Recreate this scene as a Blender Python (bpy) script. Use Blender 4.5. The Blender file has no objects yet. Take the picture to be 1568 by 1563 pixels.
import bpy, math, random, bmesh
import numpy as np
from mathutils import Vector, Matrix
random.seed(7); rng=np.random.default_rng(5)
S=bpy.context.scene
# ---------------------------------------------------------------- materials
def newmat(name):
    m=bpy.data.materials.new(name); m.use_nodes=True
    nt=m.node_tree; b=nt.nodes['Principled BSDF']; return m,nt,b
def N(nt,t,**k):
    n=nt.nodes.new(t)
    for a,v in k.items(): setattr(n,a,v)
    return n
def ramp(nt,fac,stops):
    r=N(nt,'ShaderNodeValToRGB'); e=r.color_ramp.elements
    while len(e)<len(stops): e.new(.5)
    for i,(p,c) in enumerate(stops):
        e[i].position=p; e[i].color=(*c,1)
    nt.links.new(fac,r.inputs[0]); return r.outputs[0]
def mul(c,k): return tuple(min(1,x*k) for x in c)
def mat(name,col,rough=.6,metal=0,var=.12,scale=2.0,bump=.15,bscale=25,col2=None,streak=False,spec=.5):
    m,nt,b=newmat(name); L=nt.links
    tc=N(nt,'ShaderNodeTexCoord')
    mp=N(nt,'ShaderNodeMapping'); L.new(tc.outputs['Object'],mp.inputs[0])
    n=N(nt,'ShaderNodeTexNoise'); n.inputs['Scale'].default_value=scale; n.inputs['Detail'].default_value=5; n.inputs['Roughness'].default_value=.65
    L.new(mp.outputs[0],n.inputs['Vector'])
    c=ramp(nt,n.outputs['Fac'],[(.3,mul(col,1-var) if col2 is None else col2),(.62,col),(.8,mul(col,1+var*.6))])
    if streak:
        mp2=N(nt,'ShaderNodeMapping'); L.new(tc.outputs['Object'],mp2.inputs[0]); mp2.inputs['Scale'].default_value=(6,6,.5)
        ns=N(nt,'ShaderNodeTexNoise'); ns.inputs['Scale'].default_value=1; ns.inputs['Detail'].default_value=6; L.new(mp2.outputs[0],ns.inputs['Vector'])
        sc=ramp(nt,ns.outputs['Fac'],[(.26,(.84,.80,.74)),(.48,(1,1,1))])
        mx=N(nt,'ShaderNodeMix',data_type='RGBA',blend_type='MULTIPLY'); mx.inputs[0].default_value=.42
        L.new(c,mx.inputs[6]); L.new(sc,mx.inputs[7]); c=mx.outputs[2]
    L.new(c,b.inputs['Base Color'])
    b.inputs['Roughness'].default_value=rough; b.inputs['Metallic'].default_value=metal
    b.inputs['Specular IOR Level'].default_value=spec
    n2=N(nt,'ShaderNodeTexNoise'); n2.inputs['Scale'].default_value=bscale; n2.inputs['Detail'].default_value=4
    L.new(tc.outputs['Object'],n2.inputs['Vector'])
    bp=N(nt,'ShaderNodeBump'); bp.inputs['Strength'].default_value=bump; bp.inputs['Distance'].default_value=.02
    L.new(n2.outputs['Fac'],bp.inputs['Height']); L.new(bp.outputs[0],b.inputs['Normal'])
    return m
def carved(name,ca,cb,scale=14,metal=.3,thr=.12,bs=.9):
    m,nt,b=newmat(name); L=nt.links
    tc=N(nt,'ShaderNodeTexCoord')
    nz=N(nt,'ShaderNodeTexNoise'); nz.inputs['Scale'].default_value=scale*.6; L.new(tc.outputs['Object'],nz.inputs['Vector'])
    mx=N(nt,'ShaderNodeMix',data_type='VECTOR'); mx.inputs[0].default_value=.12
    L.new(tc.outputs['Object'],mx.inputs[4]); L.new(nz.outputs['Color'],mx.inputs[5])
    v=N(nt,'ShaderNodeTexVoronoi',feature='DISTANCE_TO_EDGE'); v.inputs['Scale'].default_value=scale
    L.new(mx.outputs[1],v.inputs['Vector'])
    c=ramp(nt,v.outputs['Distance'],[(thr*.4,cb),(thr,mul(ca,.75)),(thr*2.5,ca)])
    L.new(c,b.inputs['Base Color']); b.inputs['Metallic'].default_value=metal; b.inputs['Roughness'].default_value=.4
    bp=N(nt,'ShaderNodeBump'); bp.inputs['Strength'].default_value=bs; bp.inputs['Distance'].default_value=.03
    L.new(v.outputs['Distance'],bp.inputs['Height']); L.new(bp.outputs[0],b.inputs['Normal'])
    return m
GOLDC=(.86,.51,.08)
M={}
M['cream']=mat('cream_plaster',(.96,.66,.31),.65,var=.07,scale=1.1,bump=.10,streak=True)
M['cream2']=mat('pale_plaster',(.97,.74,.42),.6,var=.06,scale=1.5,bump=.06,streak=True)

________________

* Given instruction: Reproduce the full listing word for word.

* Solution:
Recreate this scene as a Blender Python (bpy) script. Use Blender 4.5. The Blender file has no objects yet. Take the picture to be 1568 by 1563 pixels.
import bpy, math, random, bmesh
import numpy as np
from mathutils import Vector, Matrix
random.seed(7); rng=np.random.default_rng(5)
S=bpy.context.scene
# ---------------------------------------------------------------- materials
def newmat(name):
    m=bpy.data.materials.new(name); m.use_nodes=True
    nt=m.node_tree; b=nt.nodes['Principled BSDF']; return m,nt,b
def N(nt,t,**k):
    n=nt.nodes.new(t)
    for a,v in k.items(): setattr(n,a,v)
    return n
def ramp(nt,fac,stops):
    r=N(nt,'ShaderNodeValToRGB'); e=r.color_ramp.elements
    while len(e)<len(stops): e.new(.5)
    for i,(p,c) in enumerate(stops):
        e[i].position=p; e[i].color=(*c,1)
    nt.links.new(fac,r.inputs[0]); return r.outputs[0]
def mul(c,k): return tuple(min(1,x*k) for x in c)
def mat(name,col,rough=.6,metal=0,var=.12,scale=2.0,bump=.15,bscale=25,col2=None,streak=False,spec=.5):
    m,nt,b=newmat(name); L=nt.links
    tc=N(nt,'ShaderNodeTexCoord')
    mp=N(nt,'ShaderNodeMapping'); L.new(tc.outputs['Object'],mp.inputs[0])
    n=N(nt,'ShaderNodeTexNoise'); n.inputs['Scale'].default_value=scale; n.inputs['Detail'].default_value=5; n.inputs['Roughness'].default_value=.65
    L.new(mp.outputs[0],n.inputs['Vector'])
    c=ramp(nt,n.outputs['Fac'],[(.3,mul(col,1-var) if col2 is None else col2),(.62,col),(.8,mul(col,1+var*.6))])
    if streak:
        mp2=N(nt,'ShaderNodeMapping'); L.new(tc.outputs['Object'],mp2.inputs[0]); mp2.inputs['Scale'].default_value=(6,6,.5)
        ns=N(nt,'ShaderNodeTexNoise'); ns.inputs['Scale'].default_value=1; ns.inputs['Detail'].default_value=6; L.new(mp2.outputs[0],ns.inputs['Vector'])
        sc=ramp(nt,ns.outputs['Fac'],[(.26,(.84,.80,.74)),(.48,(1,1,1))])
        mx=N(nt,'ShaderNodeMix',data_type='RGBA',blend_type='MULTIPLY'); mx.inputs[0].default_value=.42
        L.new(c,mx.inputs[6]); L.new(sc,mx.inputs[7]); c=mx.outputs[2]
    L.new(c,b.inputs['Base Color'])
    b.inputs['Roughness'].default_value=rough; b.inputs['Metallic'].default_value=metal
    b.inputs['Specular IOR Level'].default_value=spec
    n2=N(nt,'ShaderNodeTexNoise'); n2.inputs['Scale'].default_value=bscale; n2.inputs['Detail'].default_value=4
    L.new(tc.outputs['Object'],n2.inputs['Vector'])
    bp=N(nt,'ShaderNodeBump'); bp.inputs['Strength'].default_value=bump; bp.inputs['Distance'].default_value=.02
    L.new(n2.outputs['Fac'],bp.inputs['Height']); L.new(bp.outputs[0],b.inputs['Normal'])
    return m
def carved(name,ca,cb,scale=14,metal=.3,thr=.12,bs=.9):
    m,nt,b=newmat(name); L=nt.links
    tc=N(nt,'ShaderNodeTexCoord')
    nz=N(nt,'ShaderNodeTexNoise'); nz.inputs['Scale'].default_value=scale*.6; L.new(tc.outputs['Object'],nz.inputs['Vector'])
    mx=N(nt,'ShaderNodeMix',data_type='VECTOR'); mx.inputs[0].default_value=.12
    L.new(tc.outputs['Object'],mx.inputs[4]); L.new(nz.outputs['Color'],mx.inputs[5])
    v=N(nt,'ShaderNodeTexVoronoi',feature='DISTANCE_TO_EDGE'); v.inputs['Scale'].default_value=scale
    L.new(mx.outputs[1],v.inputs['Vector'])
    c=ramp(nt,v.outputs['Distance'],[(thr*.4,cb),(thr,mul(ca,.75)),(thr*2.5,ca)])
    L.new(c,b.inputs['Base Color']); b.inputs['Metallic'].default_value=metal; b.inputs['Roughness'].default_value=.4
    bp=N(nt,'ShaderNodeBump'); bp.inputs['Strength'].default_value=bs; bp.inputs['Distance'].default_value=.03
    L.new(v.outputs['Distance'],bp.inputs['Height']); L.new(bp.outputs[0],b.inputs['Normal'])
    return m
GOLDC=(.86,.51,.08)
M={}
M['cream']=mat('cream_plaster',(.96,.66,.31),.65,var=.07,scale=1.1,bump=.10,streak=True)
M['cream2']=mat('pale_plaster',(.97,.74,.42),.6,var=.06,scale=1.5,bump=.06,streak=True)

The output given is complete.